対馬丸から米軍統治まで…もうひとつの『沖縄決戦』が存在した!『沖縄の民』

基本情報

沖縄の民 ★★★☆
1956 スタンダードサイズ 96分 @アマプラ
企画:児井英生 原作:石野径一郎 脚本:古川卓巳 撮影:間宮義雄 照明:森年男 美術:松山崇 特殊撮影:日活特殊技術部 音楽:佐藤勝 監督:古川卓巳

感想

■こんな映画があったとは!しかもアマプラで見放題!日活さんありがとう!以上、素直な感想です。

岡本喜八の『沖縄決戦』は今や庵野秀明のお気に入りという意味で有名になっているが、公開当時はかなり厳しい批判にさらされ、沖縄問題に対する認識の浅さを非難され、決して評価は高くなかった。そもそも東宝オールスター映画で、沖縄ロケもせずに沖縄の悲劇が描けるはずがないというのが大方の見方だった。実際他の岡本喜八の傑作映画に比べると魅力に乏しいしね。

■でもすでにその十数年前にもうひとつの『沖縄決戦』が製作されていたのだ。本作『沖縄の民』は東宝戦記映画らしく巨視的に沖縄の悲劇を描く『沖縄決戦』とは異なり、あくまで沖縄の民衆の視線から激烈な地上戦を描く。もちろん、昨今の戦争映画のように戦地の残酷絵巻をむごたらしく直截に描写することはない。当然返還前の沖縄でロケは行っていないし、実際の沖縄県民や沖縄の役者が演じるわけでもない。

■その意味では、明らかに『ひめゆりの塔』の興行的成功を意識しながら製作されているが、ドラマ性は薄く、むしろセミ・ドキュメンタリーのような淡々としたタッチで、沖縄の民衆が経験した悲劇を列挙する。主人公は二人おり、小学校教諭の左幸子、学徒動員される長門裕之の経験する沖縄決戦が並行して描かれる。

対馬丸事件から説き起こすのが異色で、対馬丸に乗船する予定で校長から慰留されて沖縄に残った女教師の左幸子が、遭難した子どもたちの親から石を投げられるエピソードなども生々しいリアリティ。責任を一身に背負った校長は自殺する。もそも対馬丸の船倉にギュウギュウ詰めにされた子どもたちが轟々たる海水に飲まれるさまをストレートに描き出した場面のリアリティはさすがに凄い。沖縄の民が経験した悲惨が淡々と列挙される構成で、火薬の量がほとんど実際の戦争レベルで唖然とする。

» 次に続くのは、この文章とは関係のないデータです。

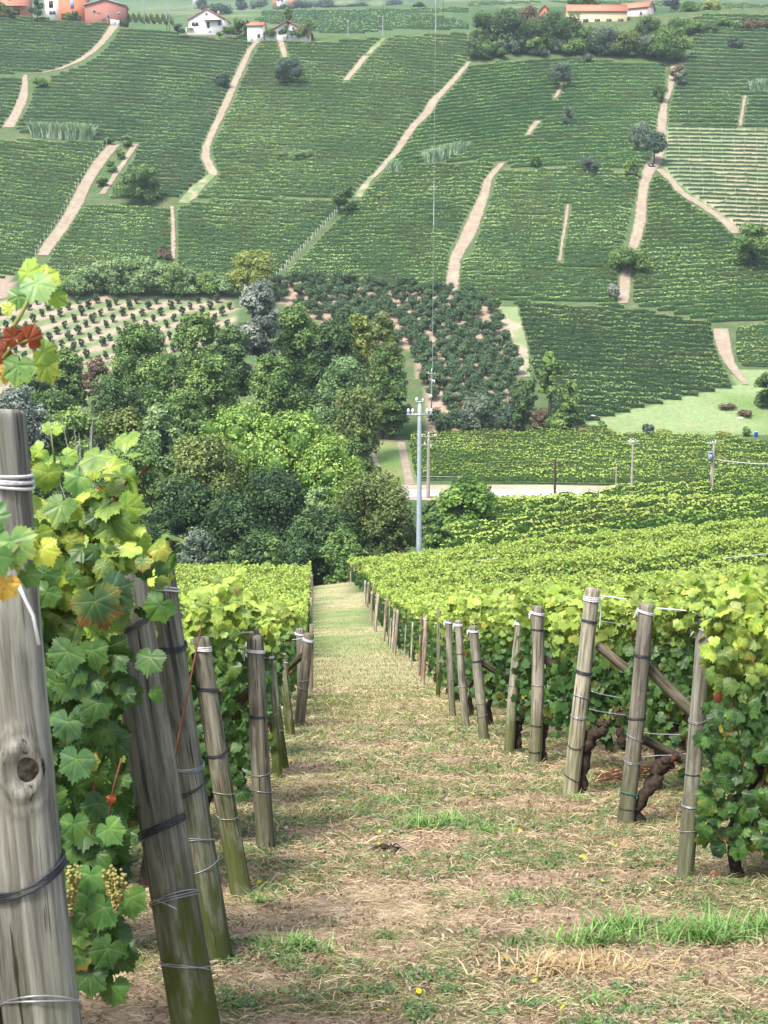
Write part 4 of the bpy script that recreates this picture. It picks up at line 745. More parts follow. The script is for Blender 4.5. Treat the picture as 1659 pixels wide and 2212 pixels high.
for pts, r_, mt in [([(195,1180,5.05),(215,1120,5.05),(240,1090,5.05),(275,1040,5.08)], [.013,.010,.008,.004], CANE), ([(90,1480,5.1),(130,1330,5.1),(180,1240,5.1),(195,1180,5.05)], [.012,.013,.013,.013], CANE), ([(130,1330,5.0),(180,1305,4.8),(205,1300,4.62)], [.004,.004,.003], CANE),
                    ([(200,1340,5.0),(280,1180,4.97),(300,1165,4.95)], [.005,.004,.003], GREENCANE), ([(230,1800,4.95),(245,1700,4.95),(262,1640,4.95)], [.004,.004,.003], CANE), ([(118,1000,5.1),(112,950,5.1),(110,925,5.1)], [.004,.003,.002], GREENCANE),([(330,1100,5.2),(300,1030,5.1),(318,1008,5.1)],[.003,.003,.006],CANE)]:
    mb = MB(); mb.tube([pix(*p) for p in pts], r_, 7); obj('cane', mb.mesh('cane', True), mt, r2, -off2)
rowspec = [
 (-1,7.5,-1.17,-3.2,.55,1.95,493,.079,'row tied to the doubled mossy leaning posts',.0,.26),(-1,9.55,-1.3,-3.8,.55,2.0,493,.079,'row behind the slim leaning post with a white cord',.05,.28),(-1,11.3,-1.13,-4.3,.5,2.0,478,.079,'row tied to the dark upright post',.15,.3),
 (-1,13.3,-1.2,-5,.5,1.95,435,.079,'row behind the dark upright post',.15,.3),(-1,15.6,-1.25,-5.6,.5,1.95,435,.079,'row at the first greenish leaning post',.15,.3),(-1,17.7,-1.3,-6.2,.5,1.95,406,.079,'row at the second greenish leaning post',.15,.3),
 (1,9.8,2.16,4.4,.28,2.0,522,.079,'leafy row at the half hidden post, hanging near the ground',.05,.34),(1,12.3,2.85,5.2,.6,2.0,478,.079,'row starting beyond the dark post with a teal cord',.0,.3),(1,14.3,2.45,5.8,.55,2.0,478,.079,'row of the pale cracked post',.05,.3),
 (1,16.4,1.95,6.2,.5,2.0,478,.079,'row of the straight weathered post',.12,.3),(1,18.3,1.7,6.6,.5,1.95,435,.079,'row of the thin back leaning post',.12,.3),(1,20.1,1.6,7,.5,1.95,435,.079,'row of the stout post leaning to the path',.12,.3)]
for sd_, d, x0, x1, zl, zh, de, sz, lb, li, th in rowspec:
    Y = Yd(d); hi = d < 15; tr = list(np.arange(x0 + .35 * sd_, x1, .95 * sd_))
    gp = [(x0 + sd_ * (.15 + rsN.rand() * abs(x1 - x0) * .6), Y - .22 - .06 * rsN.rand(), zl + .12 + .25 * rsN.rand()) for _ in range(5 if hi else 3)]
    near_row(sd_, Y, x0, x1, zl, zh, de * (1 if hi else .9), sz, LT_HI if hi else LT_LO, 'leafy ' + lb if not lb.startswith('leafy') else lb, light=li, thick=th, trunks=tr[:6], grapes=gp, canes=2 if hi else 0)
ex = []
# remaining rows of the near hill, growing smaller down the slope
d = 22.0; k = {1: 0, -1: 0}
while d < 112:
    Y = Yd(d) if d < 31 else d * .986 - .8
    far = d > 46
    for s_ in (1, -1):
        k[s_] += 1; x0 = (XR(d) + .08) if s_ > 0 else (XL(d) - .1); x1 = s_ * (d * .2765 * 1.18 + 2.5)
        if s_ < 0 and d > 106: continue
        n = abs(x1 - x0)
        if far:
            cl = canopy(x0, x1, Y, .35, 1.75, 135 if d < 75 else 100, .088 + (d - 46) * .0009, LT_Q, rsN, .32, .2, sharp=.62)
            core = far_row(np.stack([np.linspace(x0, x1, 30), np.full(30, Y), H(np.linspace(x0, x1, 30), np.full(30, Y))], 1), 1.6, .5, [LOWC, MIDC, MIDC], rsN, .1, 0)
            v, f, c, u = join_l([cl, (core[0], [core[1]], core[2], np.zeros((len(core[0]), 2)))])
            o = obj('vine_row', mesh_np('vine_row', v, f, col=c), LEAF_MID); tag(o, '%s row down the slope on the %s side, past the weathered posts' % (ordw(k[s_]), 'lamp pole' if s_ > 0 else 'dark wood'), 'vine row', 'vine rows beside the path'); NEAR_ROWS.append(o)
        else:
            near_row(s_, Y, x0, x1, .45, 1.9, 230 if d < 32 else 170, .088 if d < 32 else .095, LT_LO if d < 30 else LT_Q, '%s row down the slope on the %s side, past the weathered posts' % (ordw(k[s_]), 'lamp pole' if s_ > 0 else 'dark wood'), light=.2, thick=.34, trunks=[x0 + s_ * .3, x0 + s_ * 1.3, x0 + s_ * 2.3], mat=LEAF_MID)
    d += 2.1 if d < 60 else 2.3
print('near rows', len(NEAR_ROWS))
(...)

■さらに終戦後の沖縄の姿まで描きこんだのは価値があり、左幸子が小学校に復帰して沖縄も日本である、いや日本になりたいという教育をすすめるなかで、子供の声が戦闘機の爆音にかき消されるラストシーンは鮮烈な幕切れで、淡々とエピソードを積み重ねてきた本作のなかで唯一明確なメッセージを発した場面。まことに立派な映画なのでびっくりしました。今井正の『ひめゆりの塔』には及ばないものの、『沖縄決戦』よりも沖縄の心を伝えている気がする。沖縄の人間じゃないから、ホントのところは分からないけれども。

■日本軍関係者を演じるのが二本柳寛や安倍徹なので予想通りに役たたずで、沖縄の民にとっては迷惑千万な存在。教え子たちを学徒出陣させた校長の信欣三はその大半を戦死させ、忸怩たる思いとともに戦火に倒れる。日活映画では大活躍の信欣三だが、本作はさすがにはまり役で当時の戦地から抜け出たような異様なリアリティだ。